O país sob as sombras da emergência
Num tempo tão volátil com este, em que atravessamos uma calamidade para a qual não há regras nem mapa, faz sentido prevenir a ocorrência de cenários mais graves e atribuir ao Estado poderes excepcionais para lhes responder, sem ferir a Constituição
Se há um momento da nossa história contemporânea em que não devemos olhar o mundo a preto e branco, é agora. É por isso arriscado dizer que a declaração do estado de emergência ontem aprovada no Parlamento é excelente ou, pelo contrário, péssima. Todos os que defendem uma e outra posição têm argumentos atendíveis para defender as suas posições. Estamos a viver um período dramático, ansioso, perigoso e incerto, as nossas relações humanas, o nosso trabalho ou as nossas garantias de sustentabilidade económica estão ameaçadas e todos percebemos que este quadro sombrio exige medidas drásticas. Mas também é verdade que os portugueses estão a ter um comportamento exemplar, que temos motivos para suspeitar de que o pior pode estar para vir e todos admitimos o risco de decretar já medidas excepcionais quando elas poderão fazer mais sentido mais tarde.

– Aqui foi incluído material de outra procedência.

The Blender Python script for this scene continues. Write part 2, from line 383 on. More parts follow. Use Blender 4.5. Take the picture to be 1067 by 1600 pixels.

No deve e no haver, porém, há uma boa razão para acreditar que o Presidente, o Governo e a Assembleia fizeram o que deveriam ter feito: num tempo tão volátil como este, em que atravessamos uma calamidade para a qual não há regras nem mapa, faz sentido prevenir a ocorrência de cenários mais graves e atribuir ao Estado poderes excepcionais para lhes responder, sem ferir a Constituição. Sejamos realistas: uma situação como a actual desaconselha medidas paliativas e recomenda antecipação a momentos mais graves e aconselha a criação de “bases de direito”, na expressão do Presidente, para lhes responder. Pelo que nos é dado constatar, os cidadãos, as empresas ou os sindicatos estão a agir com um sentido de cidadania extraordinário – uma palavra especial para o civismo e coragem dos nossos concidadãos de Ovar. Mas temos de admitir que pode haver um momento em que um cidadão ou uma minoria pode ameaçar o interesse geral. É para isso que serve a declaração do estado de emergência.
Faz pouco sentido dizer que em causa está uma medida que atenta contra a democracia ou que revela tiques autoritários. Todo o processo se fez na estrita obediência da Constituição e respeitou a vontade dos órgãos que representam a soberania nacional. Quer o Presidente, quer o primeiro-ministro sublinharam que não deixaremos de ser “uma sociedade aberta de cidadãos livres”. A acontecer, a adopção de medidas de emergência, que restringem as nossas liberdades e cerceiam direitos fundamentais como o da greve, tem de ser vista à luz da excepcionalidade destes dias. Se vierem a ser decretadas e aprovadas no Parlamento, resta-nos aceitá-las com o mesmo desconforto e espírito de resistência com que encaramos o dia-a-dia da maior crise das nossas vidas.